# DATASET EXTRACT:
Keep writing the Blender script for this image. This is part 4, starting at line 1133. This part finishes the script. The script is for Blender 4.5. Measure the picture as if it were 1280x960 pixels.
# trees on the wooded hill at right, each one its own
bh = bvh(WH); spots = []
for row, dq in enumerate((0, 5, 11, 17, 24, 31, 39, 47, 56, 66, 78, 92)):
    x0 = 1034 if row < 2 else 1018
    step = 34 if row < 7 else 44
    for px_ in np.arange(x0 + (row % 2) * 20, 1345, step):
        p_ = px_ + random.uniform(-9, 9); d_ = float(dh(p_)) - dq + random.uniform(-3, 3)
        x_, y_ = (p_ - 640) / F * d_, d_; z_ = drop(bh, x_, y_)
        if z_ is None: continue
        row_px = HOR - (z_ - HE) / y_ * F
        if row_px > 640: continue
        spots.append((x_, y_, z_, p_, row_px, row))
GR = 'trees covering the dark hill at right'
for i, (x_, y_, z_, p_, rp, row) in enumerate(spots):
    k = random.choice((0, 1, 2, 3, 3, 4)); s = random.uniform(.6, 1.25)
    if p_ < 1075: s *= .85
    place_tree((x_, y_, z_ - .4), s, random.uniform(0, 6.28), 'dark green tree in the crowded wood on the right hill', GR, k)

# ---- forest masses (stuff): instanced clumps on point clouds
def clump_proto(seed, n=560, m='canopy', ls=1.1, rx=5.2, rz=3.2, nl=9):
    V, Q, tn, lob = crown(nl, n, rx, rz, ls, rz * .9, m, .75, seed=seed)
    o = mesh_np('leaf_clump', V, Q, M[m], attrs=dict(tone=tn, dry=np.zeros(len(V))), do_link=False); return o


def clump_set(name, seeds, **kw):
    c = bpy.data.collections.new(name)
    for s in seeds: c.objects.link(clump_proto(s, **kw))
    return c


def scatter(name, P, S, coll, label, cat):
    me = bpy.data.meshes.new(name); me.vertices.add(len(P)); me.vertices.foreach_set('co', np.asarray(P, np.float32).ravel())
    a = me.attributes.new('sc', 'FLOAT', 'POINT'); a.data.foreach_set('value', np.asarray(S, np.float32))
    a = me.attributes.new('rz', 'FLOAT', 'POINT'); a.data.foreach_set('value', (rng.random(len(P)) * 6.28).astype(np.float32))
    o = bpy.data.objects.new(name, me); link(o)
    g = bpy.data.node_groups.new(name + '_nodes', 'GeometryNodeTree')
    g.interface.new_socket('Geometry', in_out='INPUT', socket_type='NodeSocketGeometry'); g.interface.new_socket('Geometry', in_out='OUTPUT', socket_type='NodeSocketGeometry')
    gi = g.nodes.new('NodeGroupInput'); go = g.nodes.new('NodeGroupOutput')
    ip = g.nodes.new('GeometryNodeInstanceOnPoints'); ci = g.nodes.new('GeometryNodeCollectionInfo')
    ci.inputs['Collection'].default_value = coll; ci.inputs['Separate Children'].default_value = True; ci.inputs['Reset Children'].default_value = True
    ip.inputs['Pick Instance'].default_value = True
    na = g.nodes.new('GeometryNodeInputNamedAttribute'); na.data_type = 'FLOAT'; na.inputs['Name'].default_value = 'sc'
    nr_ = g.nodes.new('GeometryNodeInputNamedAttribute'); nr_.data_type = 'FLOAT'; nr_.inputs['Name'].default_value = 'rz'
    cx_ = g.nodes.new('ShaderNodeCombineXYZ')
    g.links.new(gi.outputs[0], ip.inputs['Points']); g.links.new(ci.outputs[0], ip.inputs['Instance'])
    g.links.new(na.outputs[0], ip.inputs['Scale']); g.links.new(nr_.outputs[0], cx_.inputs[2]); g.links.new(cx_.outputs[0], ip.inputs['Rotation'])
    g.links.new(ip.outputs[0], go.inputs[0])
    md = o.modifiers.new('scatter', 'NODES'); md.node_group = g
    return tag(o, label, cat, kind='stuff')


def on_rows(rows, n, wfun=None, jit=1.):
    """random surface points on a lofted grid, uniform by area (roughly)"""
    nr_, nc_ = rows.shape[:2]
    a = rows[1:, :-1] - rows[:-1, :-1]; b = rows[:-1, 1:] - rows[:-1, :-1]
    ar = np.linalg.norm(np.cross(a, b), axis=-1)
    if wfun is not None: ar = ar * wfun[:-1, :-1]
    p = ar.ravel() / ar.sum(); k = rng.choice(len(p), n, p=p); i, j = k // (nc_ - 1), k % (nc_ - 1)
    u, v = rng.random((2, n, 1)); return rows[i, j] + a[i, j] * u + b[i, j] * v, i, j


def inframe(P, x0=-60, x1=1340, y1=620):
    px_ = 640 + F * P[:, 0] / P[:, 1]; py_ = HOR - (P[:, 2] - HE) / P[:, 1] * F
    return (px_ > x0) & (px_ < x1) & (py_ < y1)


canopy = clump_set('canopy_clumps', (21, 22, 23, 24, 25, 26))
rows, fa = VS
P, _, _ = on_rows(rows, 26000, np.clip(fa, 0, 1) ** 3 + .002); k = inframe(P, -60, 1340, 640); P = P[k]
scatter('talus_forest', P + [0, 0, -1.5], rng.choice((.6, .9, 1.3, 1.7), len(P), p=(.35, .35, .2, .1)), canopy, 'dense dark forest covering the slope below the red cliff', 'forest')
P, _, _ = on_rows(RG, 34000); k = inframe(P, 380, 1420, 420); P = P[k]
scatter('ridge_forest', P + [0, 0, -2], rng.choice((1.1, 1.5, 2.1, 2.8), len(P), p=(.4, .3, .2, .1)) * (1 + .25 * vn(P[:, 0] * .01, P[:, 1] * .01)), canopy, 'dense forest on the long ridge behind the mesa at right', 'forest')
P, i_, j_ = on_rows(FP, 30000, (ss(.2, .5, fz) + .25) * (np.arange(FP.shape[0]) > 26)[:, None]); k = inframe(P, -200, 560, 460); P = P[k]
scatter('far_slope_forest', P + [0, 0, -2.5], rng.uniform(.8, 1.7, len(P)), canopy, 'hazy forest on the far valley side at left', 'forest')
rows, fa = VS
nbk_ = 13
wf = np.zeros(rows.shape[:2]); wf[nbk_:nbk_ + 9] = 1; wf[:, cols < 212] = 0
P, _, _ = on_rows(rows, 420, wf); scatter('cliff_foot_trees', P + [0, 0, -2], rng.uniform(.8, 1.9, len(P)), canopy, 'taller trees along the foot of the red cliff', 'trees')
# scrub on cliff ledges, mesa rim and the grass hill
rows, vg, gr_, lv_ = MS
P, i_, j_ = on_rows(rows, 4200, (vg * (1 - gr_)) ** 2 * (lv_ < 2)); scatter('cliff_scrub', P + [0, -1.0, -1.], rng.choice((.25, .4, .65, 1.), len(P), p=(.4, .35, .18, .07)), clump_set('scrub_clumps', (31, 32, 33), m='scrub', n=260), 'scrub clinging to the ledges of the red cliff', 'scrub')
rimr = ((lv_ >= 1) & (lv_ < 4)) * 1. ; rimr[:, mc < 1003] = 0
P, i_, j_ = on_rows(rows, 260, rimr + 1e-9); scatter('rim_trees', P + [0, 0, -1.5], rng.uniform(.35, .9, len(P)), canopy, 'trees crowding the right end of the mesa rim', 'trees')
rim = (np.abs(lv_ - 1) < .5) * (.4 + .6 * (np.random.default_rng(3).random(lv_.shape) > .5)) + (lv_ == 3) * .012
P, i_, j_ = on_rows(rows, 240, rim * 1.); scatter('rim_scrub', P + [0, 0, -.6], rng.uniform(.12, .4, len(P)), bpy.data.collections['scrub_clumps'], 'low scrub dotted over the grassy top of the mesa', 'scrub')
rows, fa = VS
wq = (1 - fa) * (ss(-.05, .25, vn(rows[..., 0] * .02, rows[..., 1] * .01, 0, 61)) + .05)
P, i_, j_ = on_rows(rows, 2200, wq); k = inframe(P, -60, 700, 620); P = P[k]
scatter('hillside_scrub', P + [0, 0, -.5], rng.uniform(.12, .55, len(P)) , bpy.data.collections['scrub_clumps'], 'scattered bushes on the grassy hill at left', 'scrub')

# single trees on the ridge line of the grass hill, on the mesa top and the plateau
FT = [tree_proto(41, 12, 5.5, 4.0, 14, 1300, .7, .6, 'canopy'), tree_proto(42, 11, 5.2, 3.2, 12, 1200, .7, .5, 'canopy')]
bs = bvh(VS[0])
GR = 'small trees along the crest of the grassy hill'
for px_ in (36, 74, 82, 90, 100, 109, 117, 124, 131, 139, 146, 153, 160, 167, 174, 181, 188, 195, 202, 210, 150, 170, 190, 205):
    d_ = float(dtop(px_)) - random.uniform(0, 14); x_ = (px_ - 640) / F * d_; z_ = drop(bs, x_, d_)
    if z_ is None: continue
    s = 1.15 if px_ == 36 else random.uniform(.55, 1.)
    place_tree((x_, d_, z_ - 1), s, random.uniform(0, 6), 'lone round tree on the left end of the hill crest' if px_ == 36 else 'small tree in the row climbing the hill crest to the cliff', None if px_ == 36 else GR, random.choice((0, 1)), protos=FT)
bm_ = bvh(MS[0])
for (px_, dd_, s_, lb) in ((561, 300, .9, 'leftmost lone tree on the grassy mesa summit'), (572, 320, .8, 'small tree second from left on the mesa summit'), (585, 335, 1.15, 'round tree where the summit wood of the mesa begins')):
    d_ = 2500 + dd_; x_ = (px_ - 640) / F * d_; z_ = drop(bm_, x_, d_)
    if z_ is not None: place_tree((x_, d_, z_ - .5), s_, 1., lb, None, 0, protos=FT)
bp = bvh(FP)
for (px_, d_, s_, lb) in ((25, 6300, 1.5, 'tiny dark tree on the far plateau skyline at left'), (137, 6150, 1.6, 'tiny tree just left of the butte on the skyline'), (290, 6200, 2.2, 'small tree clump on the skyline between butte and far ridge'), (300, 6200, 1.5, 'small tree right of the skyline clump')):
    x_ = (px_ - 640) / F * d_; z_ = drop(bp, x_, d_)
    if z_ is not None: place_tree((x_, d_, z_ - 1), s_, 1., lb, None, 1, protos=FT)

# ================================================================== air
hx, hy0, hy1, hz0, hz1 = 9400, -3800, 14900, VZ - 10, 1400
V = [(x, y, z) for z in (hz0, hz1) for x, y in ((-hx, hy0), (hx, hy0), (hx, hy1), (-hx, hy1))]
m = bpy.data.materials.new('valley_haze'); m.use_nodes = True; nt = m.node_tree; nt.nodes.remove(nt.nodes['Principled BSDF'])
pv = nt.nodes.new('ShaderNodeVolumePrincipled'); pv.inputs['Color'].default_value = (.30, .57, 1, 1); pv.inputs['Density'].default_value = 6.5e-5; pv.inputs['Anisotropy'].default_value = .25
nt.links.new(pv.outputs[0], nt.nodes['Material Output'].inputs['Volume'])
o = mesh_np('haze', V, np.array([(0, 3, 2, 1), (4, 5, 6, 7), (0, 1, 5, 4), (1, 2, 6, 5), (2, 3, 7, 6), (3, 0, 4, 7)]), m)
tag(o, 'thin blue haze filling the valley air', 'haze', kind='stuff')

# WRITTEN PROBLEM:
Restate the listing exactly, starting at its first line and ending at the line where "do_link=False); return o" occurs; include both and no other lines.

# WORKED SOLUTION:
Keep writing the Blender script for this image. This is part 4, starting at line 1133. This part finishes the script. The script is for Blender 4.5. Measure the picture as if it were 1280x960 pixels.
# trees on the wooded hill at right, each one its own
bh = bvh(WH); spots = []
for row, dq in enumerate((0, 5, 11, 17, 24, 31, 39, 47, 56, 66, 78, 92)):
    x0 = 1034 if row < 2 else 1018
    step = 34 if row < 7 else 44
    for px_ in np.arange(x0 + (row % 2) * 20, 1345, step):
        p_ = px_ + random.uniform(-9, 9); d_ = float(dh(p_)) - dq + random.uniform(-3, 3)
        x_, y_ = (p_ - 640) / F * d_, d_; z_ = drop(bh, x_, y_)
        if z_ is None: continue
        row_px = HOR - (z_ - HE) / y_ * F
        if row_px > 640: continue
        spots.append((x_, y_, z_, p_, row_px, row))
GR = 'trees covering the dark hill at right'
for i, (x_, y_, z_, p_, rp, row) in enumerate(spots):
    k = random.choice((0, 1, 2, 3, 3, 4)); s = random.uniform(.6, 1.25)
    if p_ < 1075: s *= .85
    place_tree((x_, y_, z_ - .4), s, random.uniform(0, 6.28), 'dark green tree in the crowded wood on the right hill', GR, k)

# ---- forest masses (stuff): instanced clumps on point clouds
def clump_proto(seed, n=560, m='canopy', ls=1.1, rx=5.2, rz=3.2, nl=9):
    V, Q, tn, lob = crown(nl, n, rx, rz, ls, rz * .9, m, .75, seed=seed)
    o = mesh_np('leaf_clump', V, Q, M[m], attrs=dict(tone=tn, dry=np.zeros(len(V))), do_link=False); return o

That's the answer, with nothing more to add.